Reproduce the listing that follows with no differences at all.
^^^^^^^^^^^^^^^^
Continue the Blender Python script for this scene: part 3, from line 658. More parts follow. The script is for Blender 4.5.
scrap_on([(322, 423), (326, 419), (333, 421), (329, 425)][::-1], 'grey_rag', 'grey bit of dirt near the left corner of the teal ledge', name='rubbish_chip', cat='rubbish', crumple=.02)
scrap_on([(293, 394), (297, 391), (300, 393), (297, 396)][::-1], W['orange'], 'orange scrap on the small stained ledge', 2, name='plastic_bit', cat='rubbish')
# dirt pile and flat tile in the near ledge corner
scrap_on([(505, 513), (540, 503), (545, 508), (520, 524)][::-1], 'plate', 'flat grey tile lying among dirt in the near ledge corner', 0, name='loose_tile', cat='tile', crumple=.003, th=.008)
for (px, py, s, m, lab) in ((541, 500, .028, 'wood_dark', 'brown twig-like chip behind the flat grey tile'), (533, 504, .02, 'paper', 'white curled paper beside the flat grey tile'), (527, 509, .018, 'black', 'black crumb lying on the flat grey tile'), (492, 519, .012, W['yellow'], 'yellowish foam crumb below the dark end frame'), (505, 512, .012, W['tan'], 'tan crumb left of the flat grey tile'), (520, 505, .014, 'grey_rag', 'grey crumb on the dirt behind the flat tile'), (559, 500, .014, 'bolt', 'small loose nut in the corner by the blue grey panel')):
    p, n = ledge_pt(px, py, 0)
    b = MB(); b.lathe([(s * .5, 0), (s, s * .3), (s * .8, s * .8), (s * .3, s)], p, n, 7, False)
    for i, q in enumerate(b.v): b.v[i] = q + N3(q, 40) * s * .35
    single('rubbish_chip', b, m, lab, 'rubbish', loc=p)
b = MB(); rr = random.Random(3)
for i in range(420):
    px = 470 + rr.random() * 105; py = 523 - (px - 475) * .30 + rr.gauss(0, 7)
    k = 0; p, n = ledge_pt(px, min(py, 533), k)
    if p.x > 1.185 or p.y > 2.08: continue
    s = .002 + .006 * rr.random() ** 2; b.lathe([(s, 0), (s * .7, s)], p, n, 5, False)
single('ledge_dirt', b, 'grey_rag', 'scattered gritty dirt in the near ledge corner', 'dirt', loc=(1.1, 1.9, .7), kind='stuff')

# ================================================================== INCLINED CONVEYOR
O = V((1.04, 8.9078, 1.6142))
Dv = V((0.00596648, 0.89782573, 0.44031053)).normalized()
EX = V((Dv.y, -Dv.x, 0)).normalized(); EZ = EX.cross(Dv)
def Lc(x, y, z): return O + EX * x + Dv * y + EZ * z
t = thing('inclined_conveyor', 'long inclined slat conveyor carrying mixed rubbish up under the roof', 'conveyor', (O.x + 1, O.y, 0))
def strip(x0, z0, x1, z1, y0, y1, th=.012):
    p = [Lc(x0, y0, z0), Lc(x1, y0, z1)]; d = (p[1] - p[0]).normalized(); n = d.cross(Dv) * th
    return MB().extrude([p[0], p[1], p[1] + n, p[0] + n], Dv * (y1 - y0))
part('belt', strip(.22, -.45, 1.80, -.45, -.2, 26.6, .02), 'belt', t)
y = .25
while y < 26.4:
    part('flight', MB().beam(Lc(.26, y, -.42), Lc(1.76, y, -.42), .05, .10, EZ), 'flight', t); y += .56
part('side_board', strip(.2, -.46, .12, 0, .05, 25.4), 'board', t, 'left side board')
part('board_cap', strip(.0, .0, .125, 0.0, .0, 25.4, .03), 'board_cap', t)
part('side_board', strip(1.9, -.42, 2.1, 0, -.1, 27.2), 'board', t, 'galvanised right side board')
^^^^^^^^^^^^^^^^
* [Task answer]:
Continue the Blender Python script for this scene: part 3, from line 658. More parts follow. The script is for Blender 4.5.
scrap_on([(322, 423), (326, 419), (333, 421), (329, 425)][::-1], 'grey_rag', 'grey bit of dirt near the left corner of the teal ledge', name='rubbish_chip', cat='rubbish', crumple=.02)
scrap_on([(293, 394), (297, 391), (300, 393), (297, 396)][::-1], W['orange'], 'orange scrap on the small stained ledge', 2, name='plastic_bit', cat='rubbish')
# dirt pile and flat tile in the near ledge corner
scrap_on([(505, 513), (540, 503), (545, 508), (520, 524)][::-1], 'plate', 'flat grey tile lying among dirt in the near ledge corner', 0, name='loose_tile', cat='tile', crumple=.003, th=.008)
for (px, py, s, m, lab) in ((541, 500, .028, 'wood_dark', 'brown twig-like chip behind the flat grey tile'), (533, 504, .02, 'paper', 'white curled paper beside the flat grey tile'), (527, 509, .018, 'black', 'black crumb lying on the flat grey tile'), (492, 519, .012, W['yellow'], 'yellowish foam crumb below the dark end frame'), (505, 512, .012, W['tan'], 'tan crumb left of the flat grey tile'), (520, 505, .014, 'grey_rag', 'grey crumb on the dirt behind the flat tile'), (559, 500, .014, 'bolt', 'small loose nut in the corner by the blue grey panel')):
    p, n = ledge_pt(px, py, 0)
    b = MB(); b.lathe([(s * .5, 0), (s, s * .3), (s * .8, s * .8), (s * .3, s)], p, n, 7, False)
    for i, q in enumerate(b.v): b.v[i] = q + N3(q, 40) * s * .35
    single('rubbish_chip', b, m, lab, 'rubbish', loc=p)
b = MB(); rr = random.Random(3)
for i in range(420):
    px = 470 + rr.random() * 105; py = 523 - (px - 475) * .30 + rr.gauss(0, 7)
    k = 0; p, n = ledge_pt(px, min(py, 533), k)
    if p.x > 1.185 or p.y > 2.08: continue
    s = .002 + .006 * rr.random() ** 2; b.lathe([(s, 0), (s * .7, s)], p, n, 5, False)
single('ledge_dirt', b, 'grey_rag', 'scattered gritty dirt in the near ledge corner', 'dirt', loc=(1.1, 1.9, .7), kind='stuff')

# ================================================================== INCLINED CONVEYOR
O = V((1.04, 8.9078, 1.6142))
Dv = V((0.00596648, 0.89782573, 0.44031053)).normalized()
EX = V((Dv.y, -Dv.x, 0)).normalized(); EZ = EX.cross(Dv)
def Lc(x, y, z): return O + EX * x + Dv * y + EZ * z
t = thing('inclined_conveyor', 'long inclined slat conveyor carrying mixed rubbish up under the roof', 'conveyor', (O.x + 1, O.y, 0))
def strip(x0, z0, x1, z1, y0, y1, th=.012):
    p = [Lc(x0, y0, z0), Lc(x1, y0, z1)]; d = (p[1] - p[0]).normalized(); n = d.cross(Dv) * th
    return MB().extrude([p[0], p[1], p[1] + n, p[0] + n], Dv * (y1 - y0))
part('belt', strip(.22, -.45, 1.80, -.45, -.2, 26.6, .02), 'belt', t)
y = .25
while y < 26.4:
    part('flight', MB().beam(Lc(.26, y, -.42), Lc(1.76, y, -.42), .05, .10, EZ), 'flight', t); y += .56
part('side_board', strip(.2, -.46, .12, 0, .05, 25.4), 'board', t, 'left side board')
part('board_cap', strip(.0, .0, .125, 0.0, .0, 25.4, .03), 'board_cap', t)
part('side_board', strip(1.9, -.42, 2.1, 0, -.1, 27.2), 'board', t, 'galvanised right side board')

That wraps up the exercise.